The relationship of homelessness and mental illness is complex. Some disorders precede time on the streets and some result from it, but Ullman is right to note that “individuals who spend long periods living unsheltered have a very high prevalence” of serious mental illness and debilitating substance-use. He’s also right that we should prioritize getting people off the streets and under roofs, which might mean sleeping “on metal bunk beds in small cubicle areas that provide a smidgen of privacy.… it’s certainly not a picture of the American Dream, [but] they are housed.”
Ullman criticizes purported solutions that “are often cost-prohibitive to build in large numbers because they must meet the norms and expectations of the wealthy. Many middle-class advocates and social services professionals can’t imagine sharing a bathroom or even a house with a stranger, let alone having two unrelated adults sharing one bedroom. … Policy is made by individuals sitting in nice downtown offices” and big houses.
What’s wrong with that realism? What’s wrong with Ullman’s provocative explanation: “The creation of new, unsustainable and almost exclusively one-adult households needs to be understood as the engine of growth for modern homelessness and the focal point for intervention”? And’s what’s wrong with this distinction: “Having better amenities and more privacy is a different issue than not having a regular place to sleep at night.”
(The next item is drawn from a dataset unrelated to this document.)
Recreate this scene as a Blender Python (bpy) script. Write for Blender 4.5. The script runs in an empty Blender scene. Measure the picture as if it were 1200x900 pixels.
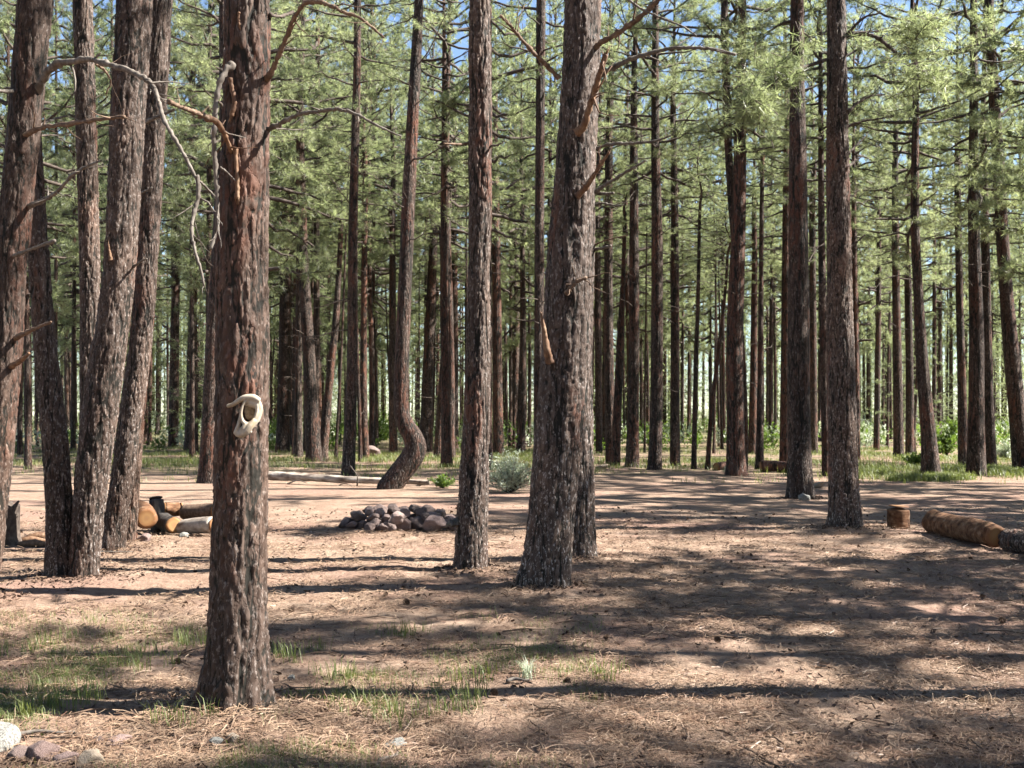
import bpy, math, random
import numpy as np
from mathutils import Vector, Matrix, noise as mnoise

random.seed(7)
RNG = np.random.default_rng(11)
scene = bpy.context.scene
COL = scene.collection
PI = math.pi
R = math.radians

# ---------------------------------------------------------------- camera numbers
F = 1300.0          # focal length in photo pixels (photo is 1200 wide)
HZ = 488.0          # horizon row
EYE = 1.6
def dist(by):
    return EYE * F / (by - HZ)
def gx(px, d):
    return (px - 600.0) / F * d
def gz(py, d):
    return EYE + (HZ - py) / F * d

# ---------------------------------------------------------------- numpy noise
def _hash(i, j, k, seed):
    h = (i * 374761393 + j * 668265263 + k * 2147483647 + seed * 974634777) & 0xffffffff
    h = ((h ^ (h >> 13)) * 1274126177) & 0xffffffff
    h = (h ^ (h >> 16)) & 0xffffffff
    return h / 4294967295.0
def vnoise(p, seed=0):
    p = np.asarray(p, dtype=np.float64)
    i = np.floor(p).astype(np.int64); f = p - i
    f = f * f * (3 - 2 * f)
    out = 0
    for dx in (0, 1):
        wx = f[:, 0] if dx else 1 - f[:, 0]
        for dy in (0, 1):
            wy = f[:, 1] if dy else 1 - f[:, 1]
            for dz in (0, 1):
                wz = f[:, 2] if dz else 1 - f[:, 2]
                out = out + wx * wy * wz * _hash(i[:, 0] + dx, i[:, 1] + dy, i[:, 2] + dz, seed)
    return out * 2 - 1
def fbm(p, oct=3, seed=0):
    a, s, t = 1.0, 0, 0
    p = np.asarray(p, dtype=np.float64)
    for o in range(oct):
        s = s + a * vnoise(p * (2 ** o), seed + o); t += a; a *= .5
    return s / t

MOUNDS = [(gx(px, dist(by)), dist(by), r) for px, by, r in [(275, 835, .42), (637, 690, .5), (676, 656, .45), (551, 668, .35), (73, 676, .4), (98, 677, .5), (131, 646, .4), (991, 621, .55), (938, 585, .6), (-38, 700, .5)]]
def ground_z(x, y):
    x = np.atleast_1d(np.asarray(x, float)); y = np.atleast_1d(np.asarray(y, float))
    p = np.stack([x * .22, y * .22, np.zeros_like(x)], 1)
    q = np.stack([x * 1.3, y * 1.3, np.zeros_like(x) + 5], 1)
    z = .05 * vnoise(p, 3) + .014 * vnoise(q, 4)
    for (mx, my, mr) in MOUNDS:
        r2 = (x - mx) ** 2 + (y - my) ** 2
        z = z + .03 * np.exp(-r2 / mr ** 2)
    far = np.clip((y - 60) / 120, 0, 1)
    return z + far * far * 1.2
def gnd(x, y):
    return float(ground_z(x, y)[0])

# ---------------------------------------------------------------- mesh builder
class MB:
    def __init__(self):
        self.v = []; self.q = []; self.t = []; self.qm = []; self.tm = []; self.n = 0
        self.tint = []
    def add(self, v, quads=None, tris=None, m=0, tint=None):
        v = np.asarray(v, dtype=np.float32).reshape(-1, 3)
        if quads is not None and len(quads):
            quads = np.asarray(quads, dtype=np.int64); self.q.append(quads + self.n)
            self.qm.append(np.full(len(quads), m, dtype=np.int32))
        if tris is not None and len(tris):
            tris = np.asarray(tris, dtype=np.int64); self.t.append(tris + self.n)
            self.tm.append(np.full(len(tris), m, dtype=np.int32))
        self.v.append(v); self.n += len(v)
        self.tint.append(np.full(len(v), .5, dtype=np.float32) if tint is None else np.asarray(tint, dtype=np.float32))
    def mesh(self, name, mats, smooth=True):
        V = np.concatenate(self.v); me = bpy.data.meshes.new(name)
        Q = np.concatenate(self.q) if self.q else np.zeros((0, 4), np.int64)
        T = np.concatenate(self.t) if self.t else np.zeros((0, 3), np.int64)
        qm = np.concatenate(self.qm) if self.qm else np.zeros(0, np.int32)
        tm = np.concatenate(self.tm) if self.tm else np.zeros(0, np.int32)
        me.vertices.add(len(V)); me.vertices.foreach_set('co', V.ravel())
        nl = Q.size + T.size
        me.loops.add(nl)
        me.loops.foreach_set('vertex_index', np.concatenate([Q.ravel(), T.ravel()]).astype(np.int32))
        me.polygons.add(len(Q) + len(T))
        ls = np.concatenate([np.arange(len(Q)) * 4, Q.size + np.arange(len(T)) * 3]).astype(np.int32)
        me.polygons.foreach_set('loop_start', ls)
        me.polygons.foreach_set('material_index', np.concatenate([qm, tm]))
        if smooth:
            me.polygons.foreach_set('use_smooth', np.ones(len(Q) + len(T), dtype=bool))
        for m in (mats if isinstance(mats, (list, tuple)) else [mats]):
            me.materials.append(m)
        a = me.attributes.new('tint', 'FLOAT', 'POINT')
        a.data.foreach_set('value', np.concatenate(self.tint))
        me.update(calc_edges=True)
        return me
    def build(self, name, mats, parent=None, smooth=True, loc=None):
        o = bpy.data.objects.new(name, self.mesh(name, mats, smooth)); COL.objects.link(o)
        if parent: o.parent = parent
        if loc is not None: o.location = loc
        return o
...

I posed these questions to Dr. Dennis P. Culhane, an esteemed social science researcher at the University of Pennsylvania who specializes in homelessness questions. He criticized some of Ullman’s views and rejects any attempts to “settle for congregate facilities” such as cubicle shelters: “Single rooms with privacy and tenancy are fine in my mind.” But he agreed that some observers “too focused on one-bedroom solutions in unshared housing… paternalism is an issue in advocacy and provider communities.” That’s my sense too. I’d like to see a roof over every head, but I don’t see a right to live at no cost wherever a person wants.